Instruction
Look through the material and copy each line holding "this".

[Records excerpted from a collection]
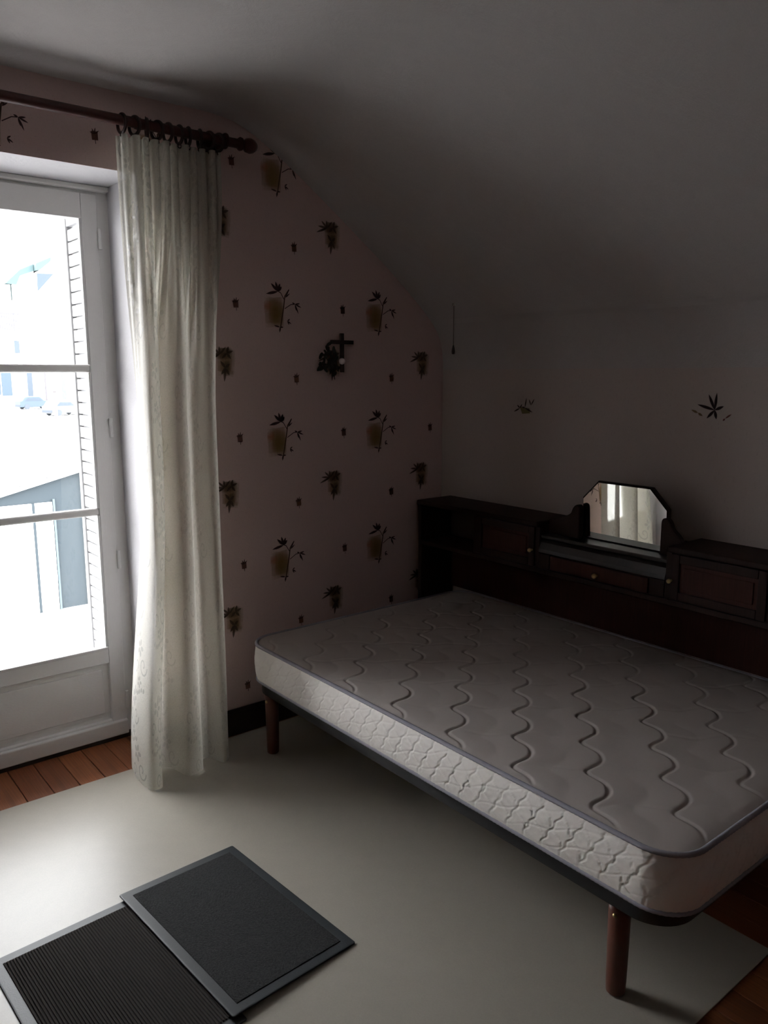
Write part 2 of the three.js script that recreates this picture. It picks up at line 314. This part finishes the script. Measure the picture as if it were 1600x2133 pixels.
  const ring = new THREE.TorusGeometry(0.0285, 0.0055, 12, 32).rotateY(Math.PI / 2);
  const eye = new THREE.TorusGeometry(0.0065, 0.002, 8, 16);
  for (let k = 0; k < 10; k++) {
    const x = lerp(1.080, 1.428, k / 9) + rr(-0.006, 0.006), r = part('curtain_ring', ring, M.ringWood, c, [x - 1.22, 2.3115, -0.010]); r.rotation.y = rr(-0.35, 0.35);
    part('ring_eye', eye, M.ringWood, r, [0, -0.036, 0]);
  }
}

// ------------------------------------------------------------------ bed frame
function roundRect(x0, x1, z0, z1, r) {
  const s = new THREE.Shape(); s.moveTo(x0 + r, z0); s.lineTo(x1 - r, z0); s.absarc(x1 - r, z0 + r, r, -Math.PI / 2, 0); s.lineTo(x1, z1 - r); s.absarc(x1 - r, z1 - r, r, 0, Math.PI / 2);
  s.lineTo(x0 + r, z1); s.absarc(x0 + r, z1 - r, r, Math.PI / 2, Math.PI); s.lineTo(x0, z0 + r); s.absarc(x0 + r, z0 + r, r, Math.PI, Math.PI * 1.5); return s;
}
const BED = { x0: 1.462, x1: 2.648, z0: -2.672, z1: -0.800 };
{
  const cx = 2.055, cz = -1.727, f = thing('bed_frame', 'low black metal bed base on stubby reddish wooden legs', 'bed frame', [cx, 0, cz]);
  const s = roundRect(1.478 - cx, 2.635 - cx, -2.655 - cz, -0.818 - cz, 0.10); s.holes.push(roundRect(1.512 - cx, 2.600 - cx, -2.62 - cz, -0.853 - cz, 0.07));
  part('rim', toCreasedNormals(new THREE.ExtrudeGeometry(s, { depth: 0.040, bevelEnabled: true, bevelSize: 0.003, bevelThickness: 0.003, bevelSegments: 2, curveSegments: 16 }).rotateX(Math.PI / 2).translate(0, 0.300, 0), 0.6), M.blackMetal, f);
  for (const z of [-0.45, 0.45]) part('cross_bar', rbox(1.10, 0.035, 0.03, 0.004), M.blackMetal, f, [0, 0.272, z]);
  const slat = rbox(1.10, 0.010, 0.060, 0.003); M.slat = std([0.32, 0.22, 0.12], 0.6);
  for (let k = 0; k < 13; k++) part('slat', slat, M.slat, f, [0, 0.295, -0.83 + k * 1.66 / 12]);
  const lg = new THREE.LatheGeometry([[0.0001, 0], [0.020, 0], [0.0235, 0.004], [0.0245, 0.03], [0.027, 0.22], [0.027, 0.246], [0.0001, 0.247]].map(([r, y]) => new THREE.Vector2(r, y)), 28);
  for (const [x, z] of [[1.514, -2.575], [1.520, -0.968], [2.575, -2.575], [2.575, -0.90]]) { const l = part('leg', lg, M.legWood, f, [x - cx, 0, z - cz]); part('bolt_cap', new THREE.SphereGeometry(0.006, 12, 8), M.brass, l, [-0.026, 0.222, 0.004]); }
}
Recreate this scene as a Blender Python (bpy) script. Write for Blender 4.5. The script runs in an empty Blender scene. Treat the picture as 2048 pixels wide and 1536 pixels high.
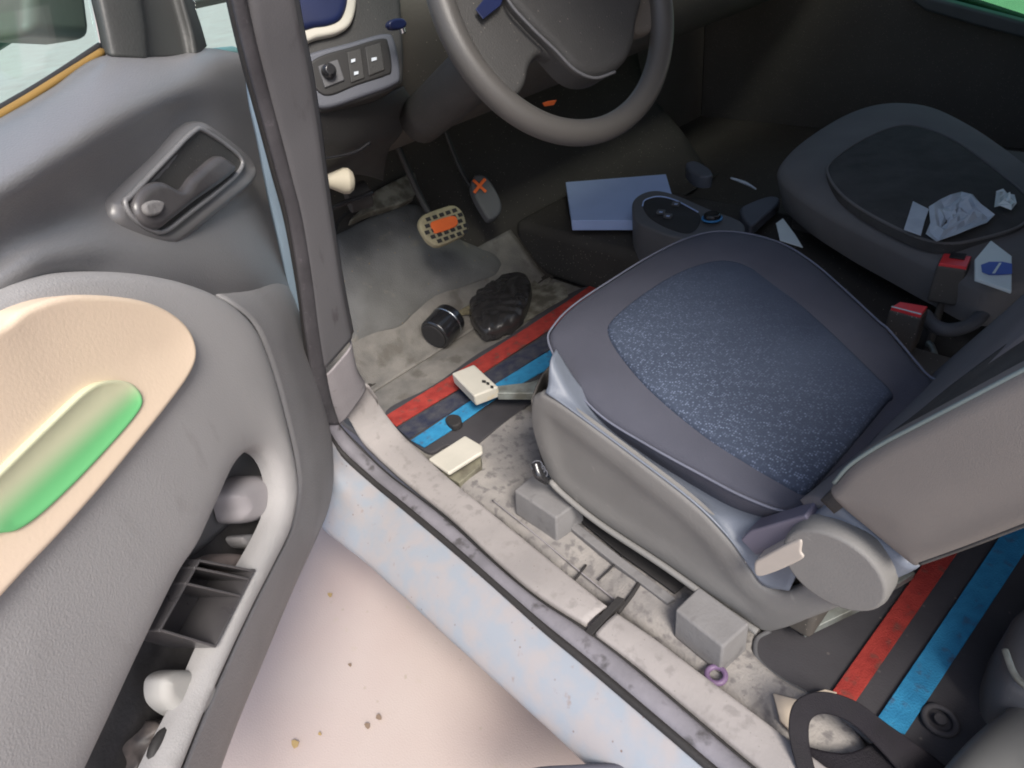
import bpy, bmesh, math, random
import numpy as np
from mathutils import Vector, Matrix, geometry
random.seed(4); rng = np.random.default_rng(4)
SC = bpy.context.scene; COL = SC.collection
# ------------------------------------------------------------------ camera, sky, sun, exposure
FPX = 1272.242; CX, CY = 1024.0, 768.0
RC = np.array([[0.698, 0.352, -0.624], [0.703, -0.502, 0.504], [-0.136, -0.790, -0.598]])
_u, _s, _v = np.linalg.svd(RC); RC = _u @ _v
CAM = np.array([0.0, -0.24, 1.23])
cd = bpy.data.cameras.new('camera'); cam = bpy.data.objects.new('camera', cd); COL.objects.link(cam)
cd.sensor_width = 36; cd.lens = FPX / 2048 * 36; cd.clip_start = .02; cd.clip_end = 500
r_, d_, f_ = RC[:, 0], RC[:, 1], RC[:, 2]
cam.matrix_world = Matrix(((r_[0], -d_[0], -f_[0], CAM[0]), (r_[1], -d_[1], -f_[1], CAM[1]), (r_[2], -d_[2], -f_[2], CAM[2]), (0, 0, 0, 1)))
SC.camera = cam
W = bpy.data.worlds.new('World'); SC.world = W; W.use_nodes = True
nt = W.node_tree; nt.nodes.clear()
sky = nt.nodes.new('ShaderNodeTexSky'); sky.sky_type = 'NISHITA'; sky.sun_disc = False
sky.sun_elevation = math.radians(52); sky.sun_rotation = math.radians(110); sky.dust_density = 3.0; sky.air_density = 1.0
bg = nt.nodes.new('ShaderNodeBackground'); bg.inputs[1].default_value = 0.12
wo = nt.nodes.new('ShaderNodeOutputWorld'); nt.links.new(sky.outputs[0], bg.inputs[0]); nt.links.new(bg.outputs[0], wo.inputs[0])
sd = bpy.data.lights.new('sun', 'SUN'); sd.energy = 2.1; sd.angle = math.radians(22); sd.color = (1, .95, .88)
sun = bpy.data.objects.new('sun', sd); COL.objects.link(sun)
sun.rotation_euler = Vector((-.80, .28, -1.0)).to_track_quat('-Z', 'Y').to_euler()
SC.view_settings.view_transform = 'Standard'; SC.view_settings.look = 'None'; SC.view_settings.gamma = 1
SC.view_settings.exposure = 1.05
SC.cycles.pixel_filter_type = 'BLACKMAN_HARRIS'; SC.cycles.filter_width = 1.9
SC.render.engine = 'CYCLES'; SC.cycles.max_bounces = 8; SC.cycles.diffuse_bounces = 5; SC.cycles.transparent_max_bounces = 12

# ------------------------------------------------------------------ geometry helpers
def ray(u, v):
    return RC @ np.array([u - CX, v - CY, FPX])
def at(u, v, pl):
    """pixel of the photograph -> point on a plane of the car (('x'|'y'|'z', value) or (point, normal))"""
    d = ray(u, v)
    if isinstance(pl[0], str):
        i = 'xyz'.index(pl[0]); t = (pl[1] - CAM[i]) / d[i]
    else:
        n = np.array(pl[1], float); t = ((np.array(pl[0], float) - CAM) @ n) / (d @ n)
    return CAM + d * t
def pts(px, pl): return [at(u, v, pl) for u, v in px]
GX = np.array([-.70, -.765, -.823, -.883, -.926, -.985, -1.028, -1.04, -1.01, -.93, -.80, -.5, 0, 1.0])
GZ = np.array([1.40, 1.19, 1.053, .868, .722, .56, .46, .40, .355, .337, .332, .33, .33, .33])
def gam(u, v, off=0.0):
    """pixel -> point on the door-opening curve (in XZ) extruded sideways; off moves it out of the opening"""
    d = ray(u, v); best = None
    gx = GX + off * np.where(GX < -.9, .7, .75); gz = GZ.copy() + off * np.where(GZ < .45, 1, .2)
    for i in range(len(gx) - 1):
        ax, az, bx, bz = gx[i], gz[i], gx[i + 1], gz[i + 1]
        M = np.array([[d[0], -(bx - ax)], [d[2], -(bz - az)]])
        if abs(np.linalg.det(M)) < 1e-12: continue
        t, s = np.linalg.solve(M, np.array([ax - CAM[0], az - CAM[2]]))
        if -1e-6 <= s <= 1 + 1e-6 and t > 0:
            if best is None or t < best: best = t
    return CAM + d * best
def cr(P, n, closed=False):
    P = np.array(P, float); m = len(P)
    seg = np.linalg.norm(np.roll(P, -1, 0) - P, axis=1) if closed else np.linalg.norm(P[1:] - P[:-1], axis=1)
    cum = np.concatenate([[0], np.cumsum(seg)]); out = []
    for t in np.linspace(0, cum[-1], n, endpoint=not closed):
        i = min(np.searchsorted(cum, t, 'right') - 1, len(seg) - 1); k = (t - cum[i]) / max(seg[i], 1e-9)
        g = lambda j: P[j % m] if closed else (P[j] if 0 <= j < m else (2 * P[0] - P[1] if j < 0 else 2 * P[-1] - P[-2]))
        p0, p1, p2, p3 = g(i - 1), g(i), g(i + 1), g(i + 2)
        out.append(.5 * ((2 * p1) + (-p0 + p2) * k + (2 * p0 - 5 * p1 + 4 * p2 - p3) * k * k + (-p0 + 3 * p1 - 3 * p2 + p3) * k ** 3))
    return np.array(out)
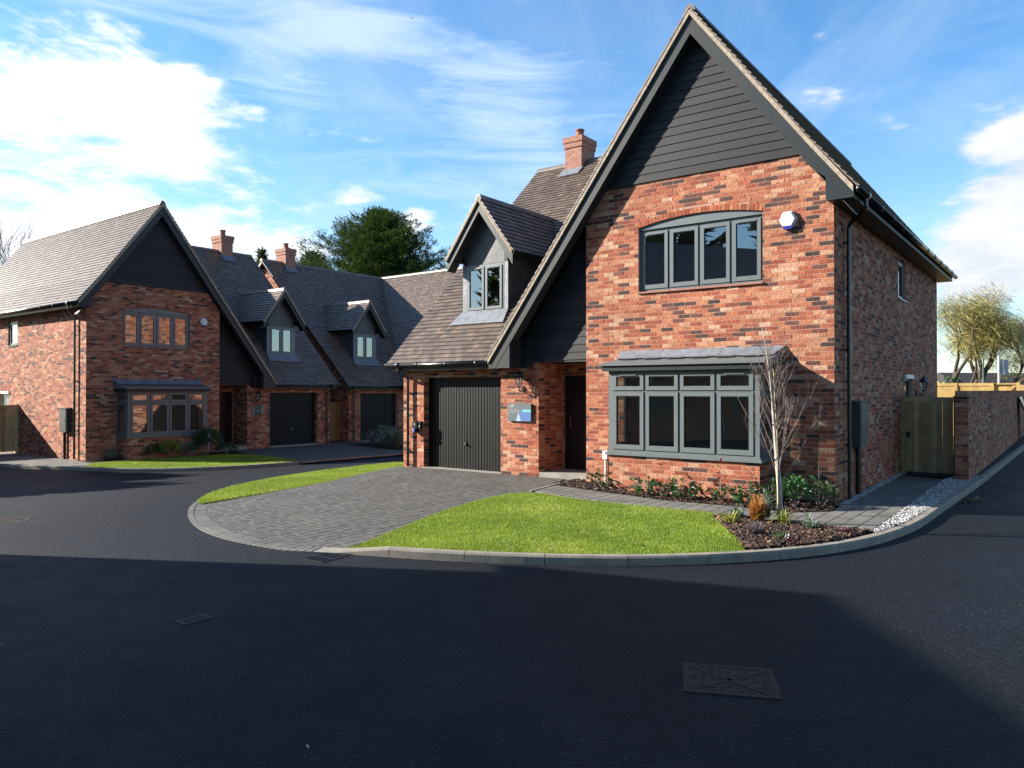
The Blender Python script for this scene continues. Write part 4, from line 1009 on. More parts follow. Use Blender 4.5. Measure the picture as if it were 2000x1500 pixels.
def charger(Hs, m, u, v, z, label, side=0):
    rz = Hs[1] + (-pi / 2 if side else 0)
    t = thing('car_charger', label, 'car charger', onhouse(Hs, m, u, v, z), rz, 'wall chargers beside the garages')
    g = G(); pr = [Vector((.075 * cos(a) , 0, .15 * (1 if sin(a) > 0 else -1) * (abs(sin(a)) ** .5))) for a in [2 * pi * k / 16 for k in range(16)]]
    g.prism(pr, (0, -.10, 0)); g.box(.09, .17, -.07, 0, -.06, .13); g.build('case', 'black_plastic', t)
    g = G(); q = [Vector((.052 * cos(a), -.10, -.075 + .06 * sin(a))) for a in [2 * pi * k / 18 for k in range(18)]]; g.prism(q, (0, -.035, 0)); g.build('socket_ring', 'blue_plastic', t)
    g = G(); q = [Vector((-.008 + .036 * cos(a), -.136, -.072 + .048 * sin(a))) for a in [2 * pi * k / 18 for k in range(18)]]; g.prism(q, (0, -.004, 0)); g.build('socket_cover', 'metal_grey', t)
    g = G(); g.box(-.012, .012, -.103, -.099, .075, .085); g.box(-.02, .02, -.103, -.099, .05, .068); g.box(.12, .14, -.074, -.069, .0, .04); g.build('emblem', 'print_white', t)
charger(HA, -1, 9.55, .282, .96, 'black car charger with blue ring on the brick pier left of the near garage')
charger(HC, -1, 10.012, 1.5, 1.05, 'black car charger in shade on the flank wall of the middle house', side=1)
def meter(Hs, m, mt, label):
    t = thing('meter_box', label, 'meter box', onhouse(Hs, m, 0, 0, 0), Hs[1], 'utility boxes on the side walls'); 
    g = G(m); g.box(-.17, -.006, 1.02, 1.52, .86, 1.615); g.prism([Vector(p) for p in ((-.006, 1.0, 1.615), (-.19, 1.0, 1.615), (-.19, 1.0, 1.63), (-.006, 1.0, 1.66))], (0, .54, 0)); g.build('case', mt, t)
    g = G(m); g.box(-.176, -.17, 1.05, 1.49, .89, 1.59); d = g.build('door', mt, t); g = G(m); g.box(-.185, -.176, 1.09, 1.11, 1.2, 1.25); g.build('latch', 'black_plastic', d)
    g = G(m); g.tube([(-.06, 1.38, .87), (-.06, 1.38, -.05)], .045, 8); g.build('pipe_cover', 'black_plastic', t)
mat('meter_green', (.045, .065, .062), .5, .4); mat('meter_dark', (.05, .05, .052), .5, .4)
meter(HA, -1, 'meter_green', 'dark green meter box low on the long shaded side wall of the near house')
meter(HB, 1, 'meter_dark', 'dark grey meter box on the sunlit side wall of the left house')
def whitepipe(Hs, m, label):
    t = thing('drain_pipe', label, 'pipe', onhouse(Hs, m, 4.20, -.008, 0), Hs[1], 'white plastic pipes beside the bays')
    g = G(); g.box(-.05, .05, -.075, 0, .50, .66); g.build('box', 'white_plastic', t)
    g = G(); g.tube([(.0, -.035, .51), (0, -.035, .04)], .025, 8); g.build('pipe', 'white_plastic', t)
whitepipe(HA, -1, 'short white plastic pipe and box on the brick left of the near bay'); whitepipe(HB, 1, 'short white plastic pipe and box right of the left house bay')

# ------------------------------------------------------------------ gate, walls, fences
def gate(Hs, m, v, u1, label, base=0.):
    t = thing('wooden_gate', label, 'gate', onhouse(Hs, m, 0, v, base), Hs[1], 'close boarded side gates')
    H_ = 1.70
    for a, b in ((.004, .096), (u1 - .075, u1)):
        g = G(m); g.box(-b, -a, -.05, .05, -.1, H_ + (.0 if a < .05 else -.01), R()); g.build('post', 'wood_gate', t)
    g = G(m); g.box(-(u1 - .08), -.1, -.045, -.02, H_ - .12, H_ - .015, .6); g.build('top_rail', 'wood_gate', t)
    xs = [.10, .26, .36, .405, .50, .60, .71, .81, u1 - .08]
    for i, (a, b) in enumerate(zip(xs, xs[1:])):
        g = G(m); d = .022 if i % 2 else 0; g.box(-(b - .004), -(a + .004), -.022 - d, .0 - d, .05, H_ - .12, U(.1, .9)); g.build('board', 'wood_gate', t)
    g = G(m); g.lathe((-.16, -.035, .86), [(.0, 0), (.0, .0)], 3); g = G(m)
    g.box(-.19, -.12, -.034, -.022, .80, .92); g.tube([(-.155 + .035 * cos(a), -.045, .85 + .035 * sin(a)) for a in [2 * pi * k / 10 for k in range(11)]], .006, 5); g.build('ring_handle', 'black_metal', t)
gate(HA, -1, 5.705, 1.095, 'weathered green-brown boarded gate between near house and garden wall')
def fence_b():
    t = thing('wooden_fence', 'brown timber fence panel at the left edge beside the left house', 'fence', onhouse(HB, 1, 0, 5.35, 0), HB[1])
    for x in (-.06, -1.9, -3.7):
        g = G(); g.box(x - .05, x + .05, -.05, .05, -.1, 1.72, R()); g.build('post', 'wood_gate', t)
    x = -.115
    while x > -3.7:
        g = G(); d = .012 * (int(x * 100) % 2); g.box(x - .145, x, -.03 - d, -.008 - d, .03, 1.64, R()); g.build('board', 'wood_gate', t); x -= .15
    g = G(); g.box(-3.7, -.1, -.05, -.0, 1.64, 1.70, .6); g.build('top_rail', 'wood_gate', t)
fence_b()
def gap_gate():
    t = thing('wooden_gate', 'orange-brown boarded gate in the gap between the left and middle garages', 'gate', onhouse(HB, 1, 10.02, 1.0, -.02), HB[1])
    for k in range(9):
        g = G(); g.box(.05 + k * .125, .05 + k * .125 + .12, -.03 - .01 * (k % 2), -.01, .03, 1.66, U(0, 1)); g.build('board', 'wood_brown', t)
    g = G(); g.box(0, 1.3, -.045, 0, 1.66, 1.72); g.build('top_rail', 'wood_brown', t)
mat('wood_brown', rough=.8, spec=.25, ramp=[(0, (.26, .14, .055)), (1, (.36, .21, .09))], ncol=[(5, .2, 4)])
gap_gate()
def garden_wall():
    t = thing('garden_wall', 'long brick garden wall running back from the gate along the side road', 'wall', (PA.x, PA.y, 0), -AA)
    m = -1; u0, u1, v0, v1 = -1.13, -1.365, 4.93, 28.
    c = G(m); c.box(u1, u0, v0, v1, -.4, 1.695); c.box(u1 + .01, u0 - .01, v0 + .01, v1, 1.72, 1.81)
    w = c.build('wall', 'mortar', t); P = []
    nf = Vector((0, -1, 0)); nr = Vector((-1, 0, 0))
    lay(P, (0, v0, 0), X3, nf, [(u1, -.4), (u0, -.4), (u0, 1.695), (u1, 1.695)], (), .1125)
    lay(P, (u1, 0, 0), Y3, nr, [(v0 - .004, -.4), (v1, -.4), (v1, 1.695), (v0 - .004, 1.695)], (), 0)
    split(P, w, (PA.x, PA.y, 0, -AA), m, 'brick', 'brick', 'bricks', 300)
    g = G(m)
    v = v0 - .02
    while v < v1: g.box(u1 - .03, u0 + .03, v, v + .163, 1.696, 1.719, U(.5, .9)); v += .165
    tag(g.build('creasing_tiles', 'brick_red', w), kind='stuff')
    n = 0; v = v0; g2 = G(m)
    while v < v1:
        g = G(m) if n < 60 else g2; g.box(u1 + .0, u0 - .0, v, v + .065, 1.722, 1.822, R())
        if n < 60: g.build('coping_brick', 'brick', w)
        v += .075; n += 1
    tag(g2.build('coping_bricks', 'brick', w), kind='stuff')
garden_wall()
sheet('verge', [frA(-1.30, 4.6), frA(-1.30, 28), frA(-1.75, 28), frA(-1.6, 14), frA(-1.48, 6), frA(-1.38, 3.5), frA(-1.25, 3.5)], -.006, 'asphalt')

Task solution
Write part 2 of the three.js script that recreates this picture. It picks up at line 314. This part finishes the script. Measure the picture as if it were 1600x2133 pixels.
Recreate this scene as a Blender Python (bpy) script. Write for Blender 4.5. The script runs in an empty Blender scene. Treat the picture as 2048 pixels wide and 1536 pixels high.
The Blender Python script for this scene continues. Write part 4, from line 1009 on. More parts follow. Use Blender 4.5. Measure the picture as if it were 2000x1500 pixels.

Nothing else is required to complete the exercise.